4.5 Het Hof zal iedere verdere beslissing aanhouden.

  1. De beslissing in hoger beroep

Het Hof:

In het incident

5.1 Schorst de uitvoerbaar bij voorraadverklaring van het vonnis van de kantonrechter gedateerd 25 augustus 2020 bekend onder A.R. no. 18-2748, totdat in hoger beroep hierop is beslist.

In de hoofdzaak

5.2 Stelt de Stichting in de gelegenheid tot het nemen van een pleitnota van antwoord met uitlating producties.

5.3 Bepaalt dat er een rolvoeging plaatsvindt van de onderhavige zaak met de zaak bekend onder GR no. 15974, in dier voege dat beide zaken gelijktijdig verder zullen worden behandeld.

5.4 Bepaalt dat de griffier zorg zal dragen dat de zaak bekend onder GR no. 15974 gelijktijdig op de rol zal lopen met de onderhavige zaak.

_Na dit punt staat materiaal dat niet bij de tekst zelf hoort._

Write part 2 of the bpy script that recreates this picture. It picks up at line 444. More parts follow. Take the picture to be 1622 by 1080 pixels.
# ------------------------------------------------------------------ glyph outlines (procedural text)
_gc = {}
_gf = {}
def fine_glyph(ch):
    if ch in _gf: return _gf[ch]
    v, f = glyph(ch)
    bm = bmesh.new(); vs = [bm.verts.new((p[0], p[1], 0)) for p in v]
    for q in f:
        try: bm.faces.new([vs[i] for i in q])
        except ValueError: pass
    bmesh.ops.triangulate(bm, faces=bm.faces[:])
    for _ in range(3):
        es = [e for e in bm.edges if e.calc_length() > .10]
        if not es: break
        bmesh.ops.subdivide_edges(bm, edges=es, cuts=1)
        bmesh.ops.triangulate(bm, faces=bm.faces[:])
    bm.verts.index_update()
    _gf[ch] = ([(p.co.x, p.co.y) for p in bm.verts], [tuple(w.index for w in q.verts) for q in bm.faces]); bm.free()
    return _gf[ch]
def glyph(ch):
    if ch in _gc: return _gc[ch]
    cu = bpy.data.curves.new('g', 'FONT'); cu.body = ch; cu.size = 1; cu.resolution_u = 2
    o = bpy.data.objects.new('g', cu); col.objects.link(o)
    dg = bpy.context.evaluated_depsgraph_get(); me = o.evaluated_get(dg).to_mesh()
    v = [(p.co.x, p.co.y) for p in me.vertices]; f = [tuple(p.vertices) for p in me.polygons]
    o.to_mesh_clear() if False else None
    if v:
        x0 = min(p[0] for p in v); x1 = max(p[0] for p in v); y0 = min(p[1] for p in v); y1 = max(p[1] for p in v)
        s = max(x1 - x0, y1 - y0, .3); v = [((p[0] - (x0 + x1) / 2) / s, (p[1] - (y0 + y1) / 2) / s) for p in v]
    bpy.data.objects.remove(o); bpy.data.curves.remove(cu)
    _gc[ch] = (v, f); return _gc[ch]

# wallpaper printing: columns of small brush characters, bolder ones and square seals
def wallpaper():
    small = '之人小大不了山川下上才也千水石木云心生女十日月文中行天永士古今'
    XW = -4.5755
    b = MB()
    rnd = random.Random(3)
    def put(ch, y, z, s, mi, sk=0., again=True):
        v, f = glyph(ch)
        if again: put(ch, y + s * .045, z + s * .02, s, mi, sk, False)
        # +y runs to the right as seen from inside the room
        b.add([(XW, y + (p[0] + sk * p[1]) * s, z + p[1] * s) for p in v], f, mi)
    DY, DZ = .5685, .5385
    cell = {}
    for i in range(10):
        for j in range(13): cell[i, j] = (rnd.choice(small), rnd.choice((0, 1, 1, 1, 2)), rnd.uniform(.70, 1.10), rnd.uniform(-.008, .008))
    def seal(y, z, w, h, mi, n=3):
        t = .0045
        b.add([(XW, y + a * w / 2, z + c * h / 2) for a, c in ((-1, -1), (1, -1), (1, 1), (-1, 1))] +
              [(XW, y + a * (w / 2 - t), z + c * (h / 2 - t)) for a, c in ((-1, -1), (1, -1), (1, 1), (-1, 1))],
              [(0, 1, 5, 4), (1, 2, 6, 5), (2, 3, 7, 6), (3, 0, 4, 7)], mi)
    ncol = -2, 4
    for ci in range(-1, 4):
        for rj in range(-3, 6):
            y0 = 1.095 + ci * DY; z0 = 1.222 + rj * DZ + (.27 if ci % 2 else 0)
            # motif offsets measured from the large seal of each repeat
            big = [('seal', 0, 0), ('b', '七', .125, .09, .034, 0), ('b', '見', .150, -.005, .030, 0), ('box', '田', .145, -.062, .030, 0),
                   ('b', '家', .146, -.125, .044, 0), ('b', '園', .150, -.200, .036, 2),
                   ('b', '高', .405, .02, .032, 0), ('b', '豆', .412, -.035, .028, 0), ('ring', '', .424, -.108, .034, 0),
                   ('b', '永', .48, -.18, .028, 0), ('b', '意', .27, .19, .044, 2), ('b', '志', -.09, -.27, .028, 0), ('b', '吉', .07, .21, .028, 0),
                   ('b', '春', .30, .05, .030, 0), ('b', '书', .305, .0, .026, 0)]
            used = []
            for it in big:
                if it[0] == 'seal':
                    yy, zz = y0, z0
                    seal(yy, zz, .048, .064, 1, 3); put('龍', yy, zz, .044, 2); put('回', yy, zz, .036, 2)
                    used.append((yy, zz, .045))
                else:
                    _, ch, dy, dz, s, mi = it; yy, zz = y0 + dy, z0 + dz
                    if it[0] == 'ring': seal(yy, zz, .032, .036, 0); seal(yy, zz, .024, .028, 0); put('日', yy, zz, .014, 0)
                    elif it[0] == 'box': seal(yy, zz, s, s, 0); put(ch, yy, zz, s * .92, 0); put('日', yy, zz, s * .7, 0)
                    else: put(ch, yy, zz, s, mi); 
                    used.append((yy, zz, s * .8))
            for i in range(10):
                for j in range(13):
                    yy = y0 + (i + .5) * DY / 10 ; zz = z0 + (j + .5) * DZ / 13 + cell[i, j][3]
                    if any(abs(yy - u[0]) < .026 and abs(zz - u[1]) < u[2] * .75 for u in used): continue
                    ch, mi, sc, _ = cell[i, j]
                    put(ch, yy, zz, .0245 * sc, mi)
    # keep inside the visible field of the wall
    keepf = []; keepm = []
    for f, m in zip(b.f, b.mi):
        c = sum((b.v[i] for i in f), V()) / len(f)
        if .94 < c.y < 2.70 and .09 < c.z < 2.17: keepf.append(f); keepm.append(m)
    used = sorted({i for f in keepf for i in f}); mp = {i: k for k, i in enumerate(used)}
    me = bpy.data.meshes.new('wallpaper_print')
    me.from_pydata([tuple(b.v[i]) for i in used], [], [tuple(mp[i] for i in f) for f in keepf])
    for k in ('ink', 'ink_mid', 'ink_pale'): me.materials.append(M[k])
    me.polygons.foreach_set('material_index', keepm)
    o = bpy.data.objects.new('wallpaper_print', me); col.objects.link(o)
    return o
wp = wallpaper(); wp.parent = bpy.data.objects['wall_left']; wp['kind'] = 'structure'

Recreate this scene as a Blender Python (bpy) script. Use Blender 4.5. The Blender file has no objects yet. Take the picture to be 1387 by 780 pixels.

5.5 Bepaalt dat de zaak ter fine van het voorgaande wederom zal worden afgeroepen ter terechtzitting van vrijdag 19 november 2021 te 08.30 uur des voormiddags.

5.6 Houdt iedere verdere beslissing aan.

Aldus gewezen door mr. D.D. Sewratan, Fungerend-President, mr. A. Charan en mr. I.S. Chhangur-Lachitjaran, leden, en door de Fungerend-President uitgesproken ter openbare terechtzitting van het Hof van Justitie te Paramaribo op vrijdag 15 oktober 2021, in tegenwoordigheid van de Fungerend-Griffier, mr. M. Behari.


Bij de uitspraak ter terechtzitting is verschenen advocaat mr. E.A. Glunder, gemachtigde van appellant, terwijl geïntimeerde niet wordt vertegenwoordigd middels een gemachtigde.